Enzo Apicella ci ha lasciato. Con un sorriso appena accennato.

Lo stesso sorriso con cui ha disegnato i suoi cartoons, le sue battute più ilari, le sue invettive contro l’ingiustizia sociale, la repressione della nazione palestinese, l’ipocrisia dei governi di Roma e di Londra.

Ha diviso la sua vita e le sue attività fra la capitale britannica e quella italiana. Settant’anni di collaborazioni a quotidiani come The Guardian, domenicali come The Observer, The Punch e in Italia dal napoletano Zazà al Messaggero, a Liberazione, al Tg3 e a Telemontecarlo.

Ha viaggiato per tutto il mondo scrivendo corrispondenze e disegnando vignette, dall’Unione sovietica a Cuba, dal Nicaragua al Salvador. Comunista militante, non ha risparmiato con la sua satira tagliente i dirigenti voltagabbana della sinistra sia italiana che britannica.
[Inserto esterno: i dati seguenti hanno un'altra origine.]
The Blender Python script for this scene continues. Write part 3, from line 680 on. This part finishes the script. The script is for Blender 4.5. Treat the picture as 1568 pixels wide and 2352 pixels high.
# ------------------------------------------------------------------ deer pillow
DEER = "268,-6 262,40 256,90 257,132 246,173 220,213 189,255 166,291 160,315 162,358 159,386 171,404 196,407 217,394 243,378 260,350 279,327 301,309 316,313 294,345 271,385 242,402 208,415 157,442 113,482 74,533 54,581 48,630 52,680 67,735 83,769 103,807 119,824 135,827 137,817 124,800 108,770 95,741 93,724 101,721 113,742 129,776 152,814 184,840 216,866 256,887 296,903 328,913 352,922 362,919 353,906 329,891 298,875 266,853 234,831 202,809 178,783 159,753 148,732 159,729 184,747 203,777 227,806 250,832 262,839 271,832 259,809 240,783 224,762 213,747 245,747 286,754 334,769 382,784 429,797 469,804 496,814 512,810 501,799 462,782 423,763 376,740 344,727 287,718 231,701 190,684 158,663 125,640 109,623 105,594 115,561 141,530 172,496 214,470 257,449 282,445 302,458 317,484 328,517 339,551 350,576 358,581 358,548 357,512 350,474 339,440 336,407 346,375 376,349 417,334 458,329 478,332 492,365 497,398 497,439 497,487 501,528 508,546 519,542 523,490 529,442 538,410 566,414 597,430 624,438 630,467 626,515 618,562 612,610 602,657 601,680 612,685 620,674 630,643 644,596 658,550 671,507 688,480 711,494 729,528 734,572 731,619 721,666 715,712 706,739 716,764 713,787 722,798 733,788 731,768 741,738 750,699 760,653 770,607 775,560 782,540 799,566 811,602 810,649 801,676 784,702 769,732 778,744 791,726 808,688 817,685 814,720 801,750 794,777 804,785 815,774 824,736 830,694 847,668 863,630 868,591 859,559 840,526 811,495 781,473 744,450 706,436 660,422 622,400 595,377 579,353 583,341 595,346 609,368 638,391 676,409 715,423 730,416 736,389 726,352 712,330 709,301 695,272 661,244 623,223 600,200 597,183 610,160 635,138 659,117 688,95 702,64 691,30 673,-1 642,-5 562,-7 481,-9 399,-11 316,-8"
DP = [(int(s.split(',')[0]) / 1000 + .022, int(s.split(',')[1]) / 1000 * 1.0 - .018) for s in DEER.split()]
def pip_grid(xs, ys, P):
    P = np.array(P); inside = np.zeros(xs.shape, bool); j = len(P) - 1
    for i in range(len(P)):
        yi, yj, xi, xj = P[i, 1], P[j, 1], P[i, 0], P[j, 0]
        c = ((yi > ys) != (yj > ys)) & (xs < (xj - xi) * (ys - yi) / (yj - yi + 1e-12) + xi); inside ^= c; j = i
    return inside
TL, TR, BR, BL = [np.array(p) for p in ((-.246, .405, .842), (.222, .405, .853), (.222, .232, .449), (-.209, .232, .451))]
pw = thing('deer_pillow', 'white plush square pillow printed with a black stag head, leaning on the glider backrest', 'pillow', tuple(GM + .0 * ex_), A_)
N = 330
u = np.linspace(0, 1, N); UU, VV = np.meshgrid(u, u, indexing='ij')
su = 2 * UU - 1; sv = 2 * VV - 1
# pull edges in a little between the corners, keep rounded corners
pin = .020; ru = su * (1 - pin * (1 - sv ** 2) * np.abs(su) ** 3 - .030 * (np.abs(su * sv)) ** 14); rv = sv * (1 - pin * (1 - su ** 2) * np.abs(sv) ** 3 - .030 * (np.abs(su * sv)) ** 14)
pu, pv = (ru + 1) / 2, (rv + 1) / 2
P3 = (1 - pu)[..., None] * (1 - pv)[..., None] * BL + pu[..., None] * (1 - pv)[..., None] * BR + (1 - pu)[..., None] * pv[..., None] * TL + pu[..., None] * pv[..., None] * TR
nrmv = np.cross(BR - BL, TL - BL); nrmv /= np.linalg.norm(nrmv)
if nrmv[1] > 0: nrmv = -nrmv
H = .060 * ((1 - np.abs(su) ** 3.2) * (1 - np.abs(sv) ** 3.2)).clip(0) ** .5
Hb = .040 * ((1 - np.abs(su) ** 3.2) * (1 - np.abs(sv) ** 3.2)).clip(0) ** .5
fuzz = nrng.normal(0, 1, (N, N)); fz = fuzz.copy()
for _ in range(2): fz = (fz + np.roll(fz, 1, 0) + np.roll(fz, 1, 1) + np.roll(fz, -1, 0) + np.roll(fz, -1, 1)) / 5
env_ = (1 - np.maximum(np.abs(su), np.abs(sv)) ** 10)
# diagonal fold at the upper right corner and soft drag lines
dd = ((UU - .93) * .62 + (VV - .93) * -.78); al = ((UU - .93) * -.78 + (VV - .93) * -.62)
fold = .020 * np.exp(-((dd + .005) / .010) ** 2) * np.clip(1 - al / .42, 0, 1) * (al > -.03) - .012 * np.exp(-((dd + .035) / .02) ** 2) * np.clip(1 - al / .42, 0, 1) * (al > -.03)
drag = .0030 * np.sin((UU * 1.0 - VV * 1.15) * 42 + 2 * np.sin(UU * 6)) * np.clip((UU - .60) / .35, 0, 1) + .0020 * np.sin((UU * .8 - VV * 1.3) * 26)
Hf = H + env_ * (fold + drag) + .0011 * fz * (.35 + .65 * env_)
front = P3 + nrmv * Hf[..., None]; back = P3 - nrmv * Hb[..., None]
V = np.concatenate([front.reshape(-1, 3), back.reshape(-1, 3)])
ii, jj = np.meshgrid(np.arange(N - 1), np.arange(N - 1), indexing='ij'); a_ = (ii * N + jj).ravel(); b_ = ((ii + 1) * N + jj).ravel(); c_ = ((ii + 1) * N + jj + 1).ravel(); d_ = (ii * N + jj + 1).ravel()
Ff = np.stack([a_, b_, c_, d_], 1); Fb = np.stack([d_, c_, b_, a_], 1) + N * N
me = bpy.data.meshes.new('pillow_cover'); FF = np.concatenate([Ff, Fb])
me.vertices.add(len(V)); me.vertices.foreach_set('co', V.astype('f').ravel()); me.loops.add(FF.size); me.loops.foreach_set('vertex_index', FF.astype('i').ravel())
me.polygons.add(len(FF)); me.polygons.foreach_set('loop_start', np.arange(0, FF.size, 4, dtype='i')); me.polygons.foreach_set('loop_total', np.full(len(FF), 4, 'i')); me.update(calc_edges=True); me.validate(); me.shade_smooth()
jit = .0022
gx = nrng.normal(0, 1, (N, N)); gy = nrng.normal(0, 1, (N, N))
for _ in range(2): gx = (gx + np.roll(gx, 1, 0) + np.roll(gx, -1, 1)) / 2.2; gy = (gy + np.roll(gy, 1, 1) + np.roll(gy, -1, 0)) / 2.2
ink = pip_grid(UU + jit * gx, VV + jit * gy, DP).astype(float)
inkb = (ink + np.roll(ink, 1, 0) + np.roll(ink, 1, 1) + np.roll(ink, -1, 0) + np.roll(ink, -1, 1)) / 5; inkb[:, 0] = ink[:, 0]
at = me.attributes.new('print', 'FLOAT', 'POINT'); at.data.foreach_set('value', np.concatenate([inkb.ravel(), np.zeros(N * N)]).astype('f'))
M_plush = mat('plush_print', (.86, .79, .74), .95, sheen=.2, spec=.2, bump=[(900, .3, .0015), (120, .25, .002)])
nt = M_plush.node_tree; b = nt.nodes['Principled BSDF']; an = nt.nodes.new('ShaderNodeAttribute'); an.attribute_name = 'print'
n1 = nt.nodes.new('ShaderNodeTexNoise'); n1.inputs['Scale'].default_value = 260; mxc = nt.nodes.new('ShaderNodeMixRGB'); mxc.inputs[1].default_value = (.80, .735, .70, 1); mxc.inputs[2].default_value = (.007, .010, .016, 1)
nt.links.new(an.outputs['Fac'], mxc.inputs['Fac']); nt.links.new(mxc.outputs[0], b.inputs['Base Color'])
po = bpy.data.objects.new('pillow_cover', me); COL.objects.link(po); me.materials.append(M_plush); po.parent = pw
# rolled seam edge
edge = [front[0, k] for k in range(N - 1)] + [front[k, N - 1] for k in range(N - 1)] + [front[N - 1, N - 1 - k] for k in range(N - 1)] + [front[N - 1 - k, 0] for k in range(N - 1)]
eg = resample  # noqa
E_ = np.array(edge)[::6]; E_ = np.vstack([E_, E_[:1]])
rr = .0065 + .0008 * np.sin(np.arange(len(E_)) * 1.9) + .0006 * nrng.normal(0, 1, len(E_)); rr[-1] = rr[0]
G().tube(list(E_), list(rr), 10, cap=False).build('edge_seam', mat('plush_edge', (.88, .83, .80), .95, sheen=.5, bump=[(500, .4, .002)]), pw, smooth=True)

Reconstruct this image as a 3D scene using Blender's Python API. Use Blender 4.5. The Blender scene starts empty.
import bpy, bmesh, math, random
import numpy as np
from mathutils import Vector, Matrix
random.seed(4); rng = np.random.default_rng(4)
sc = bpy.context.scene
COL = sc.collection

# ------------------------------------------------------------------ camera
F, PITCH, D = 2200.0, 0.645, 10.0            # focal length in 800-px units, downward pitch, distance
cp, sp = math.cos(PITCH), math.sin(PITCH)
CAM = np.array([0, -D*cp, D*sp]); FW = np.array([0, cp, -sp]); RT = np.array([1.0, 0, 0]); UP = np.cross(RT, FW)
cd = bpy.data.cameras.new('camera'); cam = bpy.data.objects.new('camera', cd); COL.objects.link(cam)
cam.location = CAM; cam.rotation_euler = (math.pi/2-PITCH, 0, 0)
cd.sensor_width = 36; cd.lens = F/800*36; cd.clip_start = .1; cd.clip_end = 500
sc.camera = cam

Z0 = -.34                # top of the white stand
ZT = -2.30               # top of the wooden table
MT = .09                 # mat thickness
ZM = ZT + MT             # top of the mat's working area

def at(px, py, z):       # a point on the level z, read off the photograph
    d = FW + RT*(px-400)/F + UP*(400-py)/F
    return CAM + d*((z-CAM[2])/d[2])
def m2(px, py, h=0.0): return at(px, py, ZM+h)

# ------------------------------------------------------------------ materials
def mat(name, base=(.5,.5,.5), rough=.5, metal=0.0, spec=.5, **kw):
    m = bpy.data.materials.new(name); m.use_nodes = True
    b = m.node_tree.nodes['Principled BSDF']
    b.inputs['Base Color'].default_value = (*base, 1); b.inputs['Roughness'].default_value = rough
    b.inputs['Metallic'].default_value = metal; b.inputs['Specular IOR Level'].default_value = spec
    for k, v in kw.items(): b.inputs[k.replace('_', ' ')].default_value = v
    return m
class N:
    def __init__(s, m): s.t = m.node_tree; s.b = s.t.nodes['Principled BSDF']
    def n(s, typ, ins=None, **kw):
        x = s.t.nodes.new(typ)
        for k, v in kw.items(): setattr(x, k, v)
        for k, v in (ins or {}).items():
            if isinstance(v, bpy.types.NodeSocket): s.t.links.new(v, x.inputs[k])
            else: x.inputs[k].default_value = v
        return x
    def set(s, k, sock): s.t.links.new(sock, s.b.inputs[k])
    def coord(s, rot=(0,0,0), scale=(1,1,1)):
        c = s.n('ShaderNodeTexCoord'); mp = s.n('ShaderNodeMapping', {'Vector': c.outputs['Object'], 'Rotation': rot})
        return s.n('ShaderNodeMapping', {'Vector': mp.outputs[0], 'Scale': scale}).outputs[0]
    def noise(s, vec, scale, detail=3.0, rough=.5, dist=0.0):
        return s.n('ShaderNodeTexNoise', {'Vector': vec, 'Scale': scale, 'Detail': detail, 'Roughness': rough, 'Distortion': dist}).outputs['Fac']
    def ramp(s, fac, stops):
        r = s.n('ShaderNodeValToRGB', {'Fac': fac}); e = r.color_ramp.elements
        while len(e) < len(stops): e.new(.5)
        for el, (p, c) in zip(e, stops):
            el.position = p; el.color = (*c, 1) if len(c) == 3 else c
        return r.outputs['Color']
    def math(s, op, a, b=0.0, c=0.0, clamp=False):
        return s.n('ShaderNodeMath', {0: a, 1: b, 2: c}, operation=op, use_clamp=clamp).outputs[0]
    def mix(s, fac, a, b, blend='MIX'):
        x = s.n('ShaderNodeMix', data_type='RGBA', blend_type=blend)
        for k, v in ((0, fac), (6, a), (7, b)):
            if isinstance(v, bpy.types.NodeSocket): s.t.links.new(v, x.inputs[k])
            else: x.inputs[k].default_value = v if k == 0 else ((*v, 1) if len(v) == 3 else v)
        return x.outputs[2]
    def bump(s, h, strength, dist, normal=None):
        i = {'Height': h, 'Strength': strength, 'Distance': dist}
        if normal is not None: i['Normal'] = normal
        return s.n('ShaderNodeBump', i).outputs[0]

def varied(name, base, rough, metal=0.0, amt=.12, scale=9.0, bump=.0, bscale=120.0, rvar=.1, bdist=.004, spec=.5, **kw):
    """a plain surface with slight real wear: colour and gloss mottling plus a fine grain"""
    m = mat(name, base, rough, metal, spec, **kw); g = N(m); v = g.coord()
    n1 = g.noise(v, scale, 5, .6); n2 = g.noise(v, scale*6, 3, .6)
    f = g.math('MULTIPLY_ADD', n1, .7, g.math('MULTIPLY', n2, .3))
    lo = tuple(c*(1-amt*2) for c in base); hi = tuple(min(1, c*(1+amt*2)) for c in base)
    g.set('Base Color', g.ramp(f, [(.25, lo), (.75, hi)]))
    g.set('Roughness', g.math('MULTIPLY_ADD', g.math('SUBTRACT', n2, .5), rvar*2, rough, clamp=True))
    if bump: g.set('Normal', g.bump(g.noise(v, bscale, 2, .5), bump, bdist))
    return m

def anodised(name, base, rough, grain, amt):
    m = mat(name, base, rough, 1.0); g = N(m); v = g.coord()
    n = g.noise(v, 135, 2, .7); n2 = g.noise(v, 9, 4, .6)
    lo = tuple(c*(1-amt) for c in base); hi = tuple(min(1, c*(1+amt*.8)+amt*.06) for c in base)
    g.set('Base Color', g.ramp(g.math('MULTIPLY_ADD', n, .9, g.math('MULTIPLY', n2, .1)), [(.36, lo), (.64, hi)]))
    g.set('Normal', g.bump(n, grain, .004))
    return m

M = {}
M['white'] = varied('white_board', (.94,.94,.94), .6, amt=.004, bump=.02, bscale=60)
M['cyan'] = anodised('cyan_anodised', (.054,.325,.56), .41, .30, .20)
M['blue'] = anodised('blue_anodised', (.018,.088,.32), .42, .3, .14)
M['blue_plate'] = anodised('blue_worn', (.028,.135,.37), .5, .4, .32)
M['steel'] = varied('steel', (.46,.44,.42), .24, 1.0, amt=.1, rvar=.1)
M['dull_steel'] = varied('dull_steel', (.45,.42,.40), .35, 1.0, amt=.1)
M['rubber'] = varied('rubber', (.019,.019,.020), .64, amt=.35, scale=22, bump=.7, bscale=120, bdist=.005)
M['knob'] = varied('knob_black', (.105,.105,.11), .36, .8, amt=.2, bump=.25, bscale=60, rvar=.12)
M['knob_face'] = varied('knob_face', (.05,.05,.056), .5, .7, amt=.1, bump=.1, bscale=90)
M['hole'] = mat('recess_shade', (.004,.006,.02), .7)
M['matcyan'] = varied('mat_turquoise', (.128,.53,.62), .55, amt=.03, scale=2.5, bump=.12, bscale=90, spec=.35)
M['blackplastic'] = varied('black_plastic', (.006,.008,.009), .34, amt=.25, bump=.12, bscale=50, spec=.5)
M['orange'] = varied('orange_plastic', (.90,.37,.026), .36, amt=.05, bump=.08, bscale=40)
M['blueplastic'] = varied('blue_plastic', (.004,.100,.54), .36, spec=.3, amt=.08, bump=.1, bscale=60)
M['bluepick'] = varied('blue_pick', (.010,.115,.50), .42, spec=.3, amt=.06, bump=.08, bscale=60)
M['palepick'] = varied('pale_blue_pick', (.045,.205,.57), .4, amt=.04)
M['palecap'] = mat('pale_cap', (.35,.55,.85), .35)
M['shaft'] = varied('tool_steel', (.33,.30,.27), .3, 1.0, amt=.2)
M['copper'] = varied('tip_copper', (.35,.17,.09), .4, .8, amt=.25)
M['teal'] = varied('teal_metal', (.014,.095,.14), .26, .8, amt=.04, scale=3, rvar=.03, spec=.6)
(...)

A novantasei anni, fino a pochi giorni fa ha continuato a disegnare, a sorridere e a far ridere.

Tra i suoi bersagli favoriti ha annoverato i vecchi dirigenti del Pci che avevano radiato i compagni del manifesto. Una vita vissuta da napoletano anglicizzato, popolare a L’Havana come a Manchester e a Managua.

Ieri, sapendo quanto siamo stonati, alla domanda «Cosa posso fare per te» ha risposto: «Cantami una canzone».